While the government has consistently said it wants to resolve legacy tax disputes such as with Vodafone and Cairn through discussion—the ideal would be to scrap the retrospective tax law but finance minister Arun Jaitley is loath to do so—the problem is that there is no provision under the Income Tax Act which allows this. Which is why, the Tax Administration Reform Commission (TARC) had recommended a pre-dispute mechanism for resolving tax cases as well as a formal taxpayer dispute resolution centre (TDRC).
There are, of course, several dispute resolution mechanisms available under the tax law even today, but these take too long and are usually ineffective. Which is why, the number of cases pending at various levels were a staggering 2.67 lakh at the end of FY13—1,99,390 with the CIT (Appeals), 31,015 at the ITAT level, 31,230 with the High Courts and 5,808 cases in the Supreme Court. How time-consuming this is can be gauged from a Ficci study that found even passing a simple order by an assessing officer takes 1-2 years, a case at the CIT (appeals) level normally takes 3-4 years for resolution but could go on for up to 6-8 years, the ITAT takes 2-3 years or even longer while cases take 3-5 years at the high court level (they can, though, last 8-10 years on occasion) and another 4-7 years at the Supreme Court—since, due to the process of appeals, much of this happens sequentially, the torture for assessees is apparent.

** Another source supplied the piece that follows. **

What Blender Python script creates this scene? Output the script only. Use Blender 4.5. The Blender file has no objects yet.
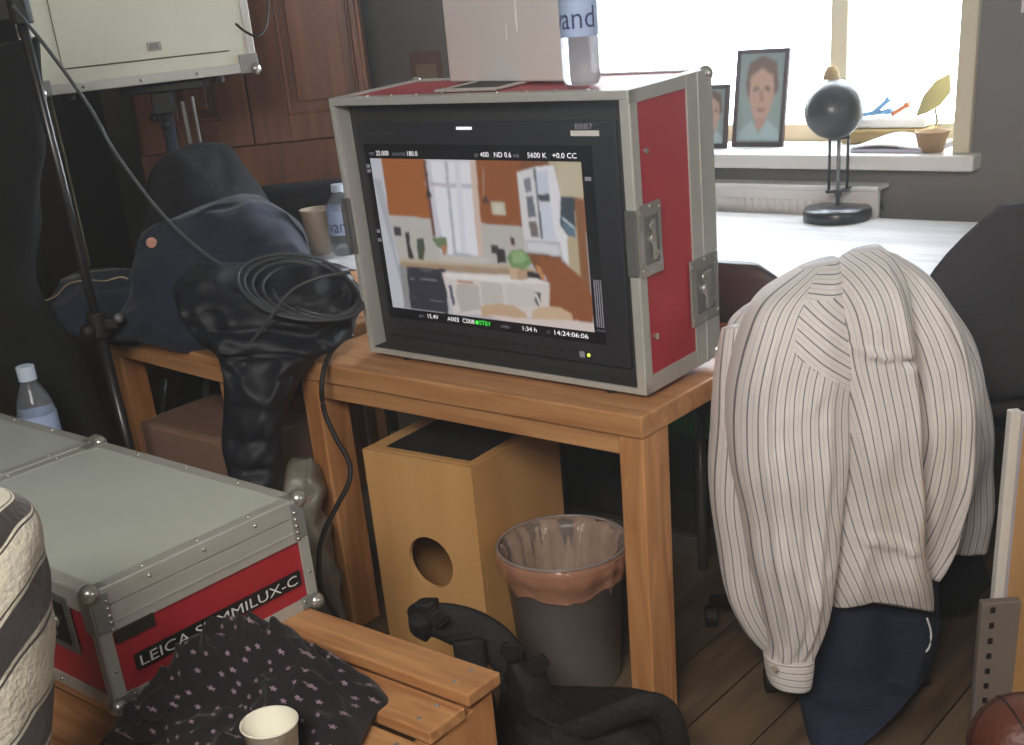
import bpy, bmesh, math, random
import numpy as np
from mathutils import Vector, Matrix, noise
random.seed(7)
S = bpy.context.scene
C = S.collection
PI = math.pi

# ------------------------------------------------------------------ camera numbers (metres, photo frame 1024x745)
F, PIT, ROLL, EYE, PX, PY = 1210.0, math.radians(24.82), math.radians(-5.78), 1.4388, -15.2, 174.8
YAW = math.radians(-42)
TO = Vector((-.4225, 2.7341, 0))                       # front left corner of the table on the floor plan
UX = Vector((math.cos(YAW), math.sin(YAW), 0)); VX = Vector((-math.sin(YAW), math.cos(YAW), 0))
def UV(u, v, z=0): return TO + UX * u + VX * v + Vector((0, 0, z))
def ray(px, py):
    dx, dy = px - 512 - PX, py - 372.5 - PY; c, s = math.cos(ROLL), math.sin(ROLL)
    x, y = dx * c + dy * s, -dx * s + dy * c
    return Vector((x / F, math.cos(PIT) - y / F * math.sin(PIT), -math.sin(PIT) - y / F * math.cos(PIT)))
EYEP = Vector((0, 0, EYE))
def at(px, py, z=None, Y=None, v=None):
    d = ray(px, py)
    if z is not None: t = (z - EYE) / d.z
    elif Y is not None: t = Y / d.y
    else: t = (v - (EYEP - TO).dot(VX)) / d.dot(VX)
    return EYEP + d * t

# ------------------------------------------------------------------ materials
def lin(c):
    return tuple((x / 12.92 if x <= .04045 else ((x + .055) / 1.055) ** 2.4) for x in [k / 255 for k in c]) + (1,)
def mat(name, rgb, rough=.6, metal=0, var=.08, scale=30, bump=0, emit=None, trans=0, alpha=1, sheen=0, bscale=None, coat=0, stretch=(1, 1, 1)):
    m = bpy.data.materials.new(name); m.use_nodes = True; nt = m.node_tree; N = nt.nodes; L = nt.links
    b = N['Principled BSDF']; b.inputs['Roughness'].default_value = rough; b.inputs['Metallic'].default_value = metal
    tc = N.new('ShaderNodeTexCoord'); mp = N.new('ShaderNodeMapping'); mp.inputs['Scale'].default_value = stretch
    L.new(tc.outputs['Object'], mp.inputs[0])
    nz = N.new('ShaderNodeTexNoise'); nz.inputs['Scale'].default_value = scale; nz.inputs['Detail'].default_value = 4
    L.new(mp.outputs[0], nz.inputs['Vector'])
    mx = N.new('ShaderNodeMix'); mx.data_type = 'RGBA'
    a = lin(rgb); mx.inputs[6].default_value = tuple(k * (1 - var) for k in a[:3]) + (1,)
    mx.inputs[7].default_value = tuple(min(1, k * (1 + var)) for k in a[:3]) + (1,)
    L.new(nz.outputs['Fac'], mx.inputs[0]); L.new(mx.outputs[2], b.inputs['Base Color'])
    if bump:
        n2 = N.new('ShaderNodeTexNoise'); n2.inputs['Scale'].default_value = bscale or scale * 2; L.new(mp.outputs[0], n2.inputs['Vector'])
        bp = N.new('ShaderNodeBump'); bp.inputs['Strength'].default_value = bump; bp.inputs['Distance'].default_value = .01
        L.new(n2.outputs['Fac'], bp.inputs['Height']); L.new(bp.outputs[0], b.inputs['Normal'])
    if emit:
        b.inputs['Emission Color'].default_value = lin(rgb); b.inputs['Emission Strength'].default_value = emit
    if trans: b.inputs['Transmission Weight'].default_value = trans; b.inputs['IOR'].default_value = 1.33
    if alpha < 1: b.inputs['Alpha'].default_value = alpha
    if sheen: b.inputs['Sheen Weight'].default_value = sheen
    if coat: b.inputs['Coat Weight'].default_value = coat; b.inputs['Coat Roughness'].default_value = .2
    return m
def wood(name, light, dark, axis=0, scale=9, rough=.45, knots=True, dist=1.2):
    m = bpy.data.materials.new(name); m.use_nodes = True; nt = m.node_tree; N = nt.nodes; L = nt.links
    b = N['Principled BSDF']; b.inputs['Roughness'].default_value = rough
    tc = N.new('ShaderNodeTexCoord'); mp = N.new('ShaderNodeMapping')
    sc = [scale, scale, scale]; sc[axis] = scale * .09; mp.inputs['Scale'].default_value = sc
    L.new(tc.outputs['Object'], mp.inputs[0])
    nz = N.new('ShaderNodeTexNoise'); nz.inputs['Scale'].default_value = 3.2; nz.inputs['Detail'].default_value = 6; nz.inputs['Distortion'].default_value = dist
    L.new(mp.outputs[0], nz.inputs['Vector'])
    cr = N.new('ShaderNodeValToRGB'); cr.color_ramp.elements[0].position = .3; cr.color_ramp.elements[1].position = .68
    cr.color_ramp.elements[0].color = lin(dark); cr.color_ramp.elements[1].color = lin(light)
    L.new(nz.outputs['Fac'], cr.inputs[0])
    out = cr.outputs[0]
    if knots:
        mp2 = N.new('ShaderNodeMapping'); s2 = [5.5] * 3; s2[axis] = 2.6; mp2.inputs['Scale'].default_value = s2; L.new(tc.outputs['Object'], mp2.inputs[0])
        vo = N.new('ShaderNodeTexVoronoi'); vo.inputs['Scale'].default_value = 1.3; L.new(mp2.outputs[0], vo.inputs['Vector'])
        r2 = N.new('ShaderNodeValToRGB'); r2.color_ramp.elements[0].position = .035; r2.color_ramp.elements[1].position = .1
        r2.color_ramp.elements[0].color = (.12, .12, .12, 1); r2.color_ramp.elements[1].color = (1, 1, 1, 1)
        L.new(vo.outputs['Distance'], r2.inputs[0])
        mx = N.new('ShaderNodeMix'); mx.data_type = 'RGBA'; mx.blend_type = 'MULTIPLY'; mx.inputs[0].default_value = .85
        L.new(out, mx.inputs[6]); L.new(r2.outputs[0], mx.inputs[7]); out = mx.outputs[2]
    L.new(out, b.inputs['Base Color'])
    bp = N.new('ShaderNodeBump'); bp.inputs['Strength'].default_value = .12; bp.inputs['Distance'].default_value = .004
    L.new(nz.outputs['Fac'], bp.inputs['Height']); L.new(bp.outputs[0], b.inputs['Normal'])
    return m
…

As for alternate dispute resolution mechanisms like the Authority for Advance Ruling (AAR), Settlement Commission and Dispute Resolution Panel (DRP), as the TARC points out, they are both weak and limited in scope. Only non-resident taxpayers and specified categories of resident taxpayers can approach AAR and its rulings can be challenged in the High Court; the Settlement Commission can only take up those cases which are pending at the assessing officer level and have not reached the appeal stage (this is also just a once-in-a-lifetime opportunity for taxpayers), and the DRP is seen as just an extension of the assessment mechanism. Finance minister Jaitley would do well to create a separate dispute resolution vertical in the CBDT with a strong pre-dispute consultation mechanism, a 3-member independent commissioners’ panel to decide on cases, strict adherence to a time-bound resolution process in the ADRs, and a capable TDRC.
But, the real clincher could be the amendment of the present tax legislation to incorporate internationally-accepted best practices of alternate dispute resolution, such as arbitration, conciliation, mediation, negotiation, that could be utilised before a tax demand is raised and will not be subject to any further appeal by any of the parties.